Quarterly Attribution Analysis (Institutional Shares)

as of 03/31/22

When reviewing performance attribution on our portfolio, please be aware that we construct the portfolio from the bottom up, one stock at a time. Each stock is included in the portfolio if it meets our rigorous investment criteria. To help manage risk, we are aware of our sector and security weights, but we do not include a holding to achieve a target sector allocation or to approximate an index. Our exposure to any given sector is purely a result of our stock selection process.

as of 03/31/22

Baron New Asia Fund (Institutional Shares) declined 15.24% in the first quarter, trailing the MSCI AC Asia ex Japan Index by 725 basis points as adverse stock selection was somewhat offset by cash exposure in difficult market conditions.

From a country perspective, favorable stock selection in Korea along with lower exposure to this lagging country added value. The Fund’s significantly higher exposure to better performing Indian equities contributed another 70-plus basis points to relative results. These positive effects were undone by weak stock selection in China, India, and Taiwan, which together accounted for most of the relative shortfall. The Fund’s unique exposure to Japan, where Keyence Corporation, Hoya Corporation, and Tokyo Electron Limited were down double digits, together with underexposure to better performing Singaporean and Hong Kong equities also weighed heavily on relative performance.

Apart from cash, lower exposure to the lagging Consumer Discretionary sector and outperformance of Energy Absolute PCL in Utilities contributed to relative performance.

Investments in Information Technology (IT), Industrials, Financials, and Communication Services detracted the most from relative results.
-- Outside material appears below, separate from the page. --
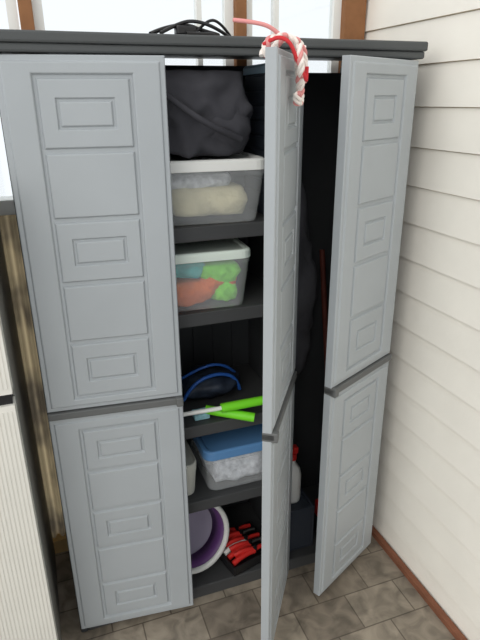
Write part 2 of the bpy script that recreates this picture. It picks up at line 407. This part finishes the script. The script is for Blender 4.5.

Within IT, lower exposure to index heavyweight Taiwan Semiconductor Manufacturing Company Ltd. was responsible for a portion of the weakness in the sector. Stock selection also proved costly in IT, driven by notable declines from the Fund’s China value-added positions, particularly those in the semiconductor related (Will Semiconductor Co., Ltd., Silergy Corp., and Hua Hong Semiconductor Limited), SaaS/software (Yonyou Network Technology Co., Ltd. and Venustech Group Inc.), and advanced manufacturing/robotics (Keyence Corporation) sub-themes. Weakness in Industrials also came from the Fund’s China-value added investments, specifically those in the advanced manufacturing/robotics sub-theme (Zhejiang Dingli Machinery Co., Ltd., Han’s Laser Technology Industry Group Co., Ltd., and Estun Automation Co., Ltd.), as well as Full Truck Alliance Co. Ltd., which is part of the digitization theme. Within Financials, lower exposure to diversified banks, which benefited from rising rates, and declines from life insurance providers Max Financial Services Limited and AIA Group Limited hampered relative results. The Fund’s Communication Services holdings underperformed after falling nearly 22% as a group, with global digital gaming and e-commerce company Sea Limited leading the decline. Sea’s shares were down sharply due to a slowdown in user growth at its key Free Fire digital game and mounting investments in its e-commerce operation, particularly in new markets like Brazil. We exited our position as we lost confidence in the long-term unit economics in some of Sea’s new markets and were concerned by the simultaneous slowdown in revenue growth and increase in underlying cash burn.